We will report on our performance against these objectives in our Annual Report and Annual Review at the end of 2019/20.


Our income derives primarily from a voluntary levy on charities and fundraising agencies and a registration system for smaller charities. We remain committed to continuously assessing value for money across all areas of our work.

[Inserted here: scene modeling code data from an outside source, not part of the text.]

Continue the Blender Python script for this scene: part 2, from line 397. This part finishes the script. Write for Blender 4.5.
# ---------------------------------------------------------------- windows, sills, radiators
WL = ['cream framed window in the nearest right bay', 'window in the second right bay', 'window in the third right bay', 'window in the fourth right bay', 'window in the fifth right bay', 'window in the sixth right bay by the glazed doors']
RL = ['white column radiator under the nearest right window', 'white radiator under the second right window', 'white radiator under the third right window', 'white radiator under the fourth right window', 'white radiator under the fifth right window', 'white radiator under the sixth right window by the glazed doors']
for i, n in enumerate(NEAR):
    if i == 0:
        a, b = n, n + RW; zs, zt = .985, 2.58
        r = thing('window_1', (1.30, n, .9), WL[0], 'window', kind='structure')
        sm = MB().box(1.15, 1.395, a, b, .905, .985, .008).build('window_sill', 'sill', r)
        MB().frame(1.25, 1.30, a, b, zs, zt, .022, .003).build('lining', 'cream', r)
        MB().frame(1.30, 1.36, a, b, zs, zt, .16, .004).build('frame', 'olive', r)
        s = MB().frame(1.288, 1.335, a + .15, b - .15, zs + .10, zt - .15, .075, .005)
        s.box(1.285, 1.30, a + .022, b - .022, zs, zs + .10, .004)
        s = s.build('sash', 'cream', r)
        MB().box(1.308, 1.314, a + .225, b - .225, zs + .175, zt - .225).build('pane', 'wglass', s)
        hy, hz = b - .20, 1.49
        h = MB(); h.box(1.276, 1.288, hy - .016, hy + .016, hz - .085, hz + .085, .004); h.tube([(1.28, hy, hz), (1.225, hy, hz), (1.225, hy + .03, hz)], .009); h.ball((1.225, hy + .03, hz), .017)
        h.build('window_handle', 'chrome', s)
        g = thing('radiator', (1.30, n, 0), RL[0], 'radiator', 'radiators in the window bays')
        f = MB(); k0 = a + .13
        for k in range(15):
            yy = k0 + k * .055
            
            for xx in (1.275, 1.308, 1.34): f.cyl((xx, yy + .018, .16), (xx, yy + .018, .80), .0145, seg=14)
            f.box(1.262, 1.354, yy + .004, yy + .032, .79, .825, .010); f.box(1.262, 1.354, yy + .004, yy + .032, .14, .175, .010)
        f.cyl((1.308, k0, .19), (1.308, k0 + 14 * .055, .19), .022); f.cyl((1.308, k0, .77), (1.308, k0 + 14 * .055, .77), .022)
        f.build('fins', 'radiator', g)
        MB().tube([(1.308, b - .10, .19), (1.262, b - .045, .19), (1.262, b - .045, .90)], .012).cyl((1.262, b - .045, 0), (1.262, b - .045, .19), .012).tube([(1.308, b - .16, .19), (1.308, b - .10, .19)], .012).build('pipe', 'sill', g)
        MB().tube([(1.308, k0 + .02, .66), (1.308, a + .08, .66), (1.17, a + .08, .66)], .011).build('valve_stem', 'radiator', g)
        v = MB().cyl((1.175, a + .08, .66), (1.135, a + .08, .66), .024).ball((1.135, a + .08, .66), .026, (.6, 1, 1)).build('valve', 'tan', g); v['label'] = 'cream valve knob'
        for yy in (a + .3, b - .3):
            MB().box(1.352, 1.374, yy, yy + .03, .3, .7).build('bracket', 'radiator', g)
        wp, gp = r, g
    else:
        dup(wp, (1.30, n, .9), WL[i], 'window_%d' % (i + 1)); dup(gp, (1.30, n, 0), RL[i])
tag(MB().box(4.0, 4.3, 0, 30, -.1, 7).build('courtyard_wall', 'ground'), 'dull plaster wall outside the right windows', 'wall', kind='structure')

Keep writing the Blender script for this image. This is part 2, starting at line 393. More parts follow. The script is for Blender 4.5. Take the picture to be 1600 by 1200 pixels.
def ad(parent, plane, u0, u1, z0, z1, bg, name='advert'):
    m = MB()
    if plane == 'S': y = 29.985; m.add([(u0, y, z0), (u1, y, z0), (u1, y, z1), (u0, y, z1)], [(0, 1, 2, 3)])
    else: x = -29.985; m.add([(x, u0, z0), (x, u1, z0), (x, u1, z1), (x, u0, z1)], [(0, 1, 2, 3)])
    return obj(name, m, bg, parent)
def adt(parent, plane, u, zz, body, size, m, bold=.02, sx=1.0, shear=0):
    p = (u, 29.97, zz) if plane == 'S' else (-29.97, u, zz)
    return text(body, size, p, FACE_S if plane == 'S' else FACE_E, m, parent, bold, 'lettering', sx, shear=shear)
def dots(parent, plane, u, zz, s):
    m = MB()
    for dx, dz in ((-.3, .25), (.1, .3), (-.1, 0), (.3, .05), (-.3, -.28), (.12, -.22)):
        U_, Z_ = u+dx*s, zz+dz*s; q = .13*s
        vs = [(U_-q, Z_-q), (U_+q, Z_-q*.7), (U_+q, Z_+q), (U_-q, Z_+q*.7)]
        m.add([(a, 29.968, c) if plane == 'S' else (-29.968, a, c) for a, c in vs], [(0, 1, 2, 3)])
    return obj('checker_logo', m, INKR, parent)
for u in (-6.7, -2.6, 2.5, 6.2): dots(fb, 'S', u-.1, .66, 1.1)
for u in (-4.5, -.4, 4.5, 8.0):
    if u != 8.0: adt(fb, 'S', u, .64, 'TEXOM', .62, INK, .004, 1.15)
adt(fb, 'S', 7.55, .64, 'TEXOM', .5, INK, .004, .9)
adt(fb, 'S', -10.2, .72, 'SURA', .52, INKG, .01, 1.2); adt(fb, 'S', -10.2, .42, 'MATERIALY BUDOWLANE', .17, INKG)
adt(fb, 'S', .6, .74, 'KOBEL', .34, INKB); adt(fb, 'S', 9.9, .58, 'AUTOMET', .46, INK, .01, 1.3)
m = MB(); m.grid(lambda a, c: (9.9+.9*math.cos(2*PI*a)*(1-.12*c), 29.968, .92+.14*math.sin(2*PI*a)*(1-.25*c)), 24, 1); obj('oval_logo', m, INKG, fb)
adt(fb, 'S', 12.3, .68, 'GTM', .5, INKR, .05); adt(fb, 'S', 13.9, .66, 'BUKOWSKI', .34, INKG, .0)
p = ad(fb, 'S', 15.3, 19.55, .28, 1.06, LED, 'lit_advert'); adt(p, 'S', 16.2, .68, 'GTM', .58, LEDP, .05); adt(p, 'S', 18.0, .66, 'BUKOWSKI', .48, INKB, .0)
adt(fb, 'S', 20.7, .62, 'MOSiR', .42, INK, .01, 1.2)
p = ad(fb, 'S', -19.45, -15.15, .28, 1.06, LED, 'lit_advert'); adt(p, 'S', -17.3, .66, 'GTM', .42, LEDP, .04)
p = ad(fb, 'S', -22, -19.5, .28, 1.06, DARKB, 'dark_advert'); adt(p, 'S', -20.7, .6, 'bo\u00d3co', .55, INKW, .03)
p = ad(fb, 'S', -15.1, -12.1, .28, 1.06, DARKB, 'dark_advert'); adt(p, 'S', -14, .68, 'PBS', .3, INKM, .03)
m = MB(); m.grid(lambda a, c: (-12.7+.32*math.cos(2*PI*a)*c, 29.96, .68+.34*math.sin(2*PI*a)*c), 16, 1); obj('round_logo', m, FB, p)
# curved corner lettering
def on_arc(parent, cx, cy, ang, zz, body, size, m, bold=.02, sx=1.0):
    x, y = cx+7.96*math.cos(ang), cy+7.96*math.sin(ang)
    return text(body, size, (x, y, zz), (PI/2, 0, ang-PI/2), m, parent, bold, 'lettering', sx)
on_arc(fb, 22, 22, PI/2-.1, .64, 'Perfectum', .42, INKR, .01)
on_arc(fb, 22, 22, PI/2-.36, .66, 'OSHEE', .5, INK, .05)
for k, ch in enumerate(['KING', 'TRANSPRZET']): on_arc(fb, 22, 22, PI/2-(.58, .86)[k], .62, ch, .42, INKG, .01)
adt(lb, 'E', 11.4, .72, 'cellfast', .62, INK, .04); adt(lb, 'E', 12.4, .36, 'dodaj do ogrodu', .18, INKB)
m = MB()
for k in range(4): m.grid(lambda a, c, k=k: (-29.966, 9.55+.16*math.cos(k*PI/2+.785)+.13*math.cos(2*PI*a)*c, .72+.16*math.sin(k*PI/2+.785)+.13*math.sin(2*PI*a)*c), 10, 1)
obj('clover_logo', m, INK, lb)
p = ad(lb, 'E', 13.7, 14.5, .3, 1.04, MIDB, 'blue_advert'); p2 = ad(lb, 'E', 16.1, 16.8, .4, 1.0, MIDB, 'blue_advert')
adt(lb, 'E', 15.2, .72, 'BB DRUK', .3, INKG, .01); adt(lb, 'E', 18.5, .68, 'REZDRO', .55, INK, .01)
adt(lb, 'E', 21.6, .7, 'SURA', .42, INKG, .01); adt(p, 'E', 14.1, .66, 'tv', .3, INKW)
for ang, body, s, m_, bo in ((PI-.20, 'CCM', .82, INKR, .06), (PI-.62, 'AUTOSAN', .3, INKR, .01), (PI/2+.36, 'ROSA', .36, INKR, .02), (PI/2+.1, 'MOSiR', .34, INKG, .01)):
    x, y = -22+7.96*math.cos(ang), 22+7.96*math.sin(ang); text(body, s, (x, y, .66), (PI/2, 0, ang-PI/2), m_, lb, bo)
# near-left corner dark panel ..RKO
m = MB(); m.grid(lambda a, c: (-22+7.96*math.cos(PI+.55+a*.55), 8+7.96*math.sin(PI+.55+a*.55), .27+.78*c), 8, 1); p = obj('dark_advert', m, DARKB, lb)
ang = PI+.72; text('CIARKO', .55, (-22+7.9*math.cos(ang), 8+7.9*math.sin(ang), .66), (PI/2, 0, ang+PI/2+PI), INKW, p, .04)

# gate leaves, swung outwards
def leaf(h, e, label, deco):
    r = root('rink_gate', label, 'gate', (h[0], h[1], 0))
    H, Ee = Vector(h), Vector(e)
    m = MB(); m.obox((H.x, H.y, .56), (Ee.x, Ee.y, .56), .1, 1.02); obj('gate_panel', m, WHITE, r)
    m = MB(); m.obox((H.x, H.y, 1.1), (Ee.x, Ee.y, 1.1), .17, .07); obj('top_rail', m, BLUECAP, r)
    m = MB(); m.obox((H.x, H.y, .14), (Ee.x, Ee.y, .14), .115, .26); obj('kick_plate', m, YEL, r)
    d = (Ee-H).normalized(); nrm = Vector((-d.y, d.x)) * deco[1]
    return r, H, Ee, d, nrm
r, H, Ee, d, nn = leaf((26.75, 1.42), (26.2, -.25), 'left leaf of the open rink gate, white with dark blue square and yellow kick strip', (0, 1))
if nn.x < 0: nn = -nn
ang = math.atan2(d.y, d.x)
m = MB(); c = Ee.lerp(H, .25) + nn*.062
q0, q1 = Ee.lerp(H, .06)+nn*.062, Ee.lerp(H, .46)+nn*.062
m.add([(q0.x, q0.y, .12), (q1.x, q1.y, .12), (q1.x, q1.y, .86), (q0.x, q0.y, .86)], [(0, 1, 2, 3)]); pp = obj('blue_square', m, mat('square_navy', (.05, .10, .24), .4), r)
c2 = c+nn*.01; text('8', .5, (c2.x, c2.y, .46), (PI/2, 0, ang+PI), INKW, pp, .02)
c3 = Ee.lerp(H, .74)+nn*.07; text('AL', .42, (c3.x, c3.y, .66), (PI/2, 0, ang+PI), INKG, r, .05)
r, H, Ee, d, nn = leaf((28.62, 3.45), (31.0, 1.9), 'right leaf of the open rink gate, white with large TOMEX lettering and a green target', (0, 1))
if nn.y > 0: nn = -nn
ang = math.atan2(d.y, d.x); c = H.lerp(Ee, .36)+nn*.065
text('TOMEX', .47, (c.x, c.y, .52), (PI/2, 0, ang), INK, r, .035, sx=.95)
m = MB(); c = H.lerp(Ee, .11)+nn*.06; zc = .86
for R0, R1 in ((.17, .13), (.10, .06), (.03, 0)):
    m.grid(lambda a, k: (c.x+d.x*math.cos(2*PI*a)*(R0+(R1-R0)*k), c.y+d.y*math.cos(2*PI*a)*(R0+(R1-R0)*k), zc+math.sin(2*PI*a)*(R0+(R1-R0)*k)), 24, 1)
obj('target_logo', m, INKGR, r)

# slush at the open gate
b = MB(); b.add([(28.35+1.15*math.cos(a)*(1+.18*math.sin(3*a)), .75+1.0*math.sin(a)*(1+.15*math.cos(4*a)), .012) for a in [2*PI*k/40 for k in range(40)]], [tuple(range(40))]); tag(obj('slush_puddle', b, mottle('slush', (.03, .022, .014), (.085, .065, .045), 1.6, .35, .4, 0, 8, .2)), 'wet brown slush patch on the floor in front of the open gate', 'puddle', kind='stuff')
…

Around 2,000 charities are in scope of the levy, which is currently based on a scale of payments for all charities spending £100,000 or more annually on fundraising. Smaller charities, those spending less than £100,000 a year on fundraising, pay £50 a year to register with us. All organisations that commit publicly to meeting the Fundraising Promise and Code of Fundraising Practice, and pay the relevant fee, are able to display the Fundraising Badge. For 2019/20 we reassessed the fees for all charities in the levy by basing their payment on the most recent data available from the Charity Commission for England and Wales. We also introduced two additional bandings to make any potential change in fees fairer and more gradual and this will be maintained for the levy year 2020/21.

Budget for 2019-20

Our budget for the 2019/20 levy year, targets an income of £2.25m (compared to £2.05m in 2018/19), which remains below the £2.5m income envisaged by the Cross-Party Parliamentary Review. Income at a higher level would mean that, in addition to our regulatory activities, we would be able to put more resources into enabling and supporting the sector and sharing learning.

  • FPS running: £310,000
  • Secretariat and communications: £270,000 
  • Public engagement and marketing: £255,000
  • Policy: £241,000
  • Casework: £240,000
  • Finance and levy: £202,000
  • Projects: £155,000
  • Board and governance: £131,000
  • Administration: £125,000
  • Premises: £119,000
  • Professional fees: £104,000

Total: £2,152,000


Our staffing costs constitute a substantial part of our expenditure. We currently have 20 staff working in four teams – Policy, Casework, Corporate Services and Finance and Procurement. Our commitment to offering value for money means we look at how we regulate in a way that is as efficient and effective as possible. This includes making sure our work force remains skilled and supported to do their work. We will look at the feedback from our staff survey and take forward the outcomes of this during 2019/20.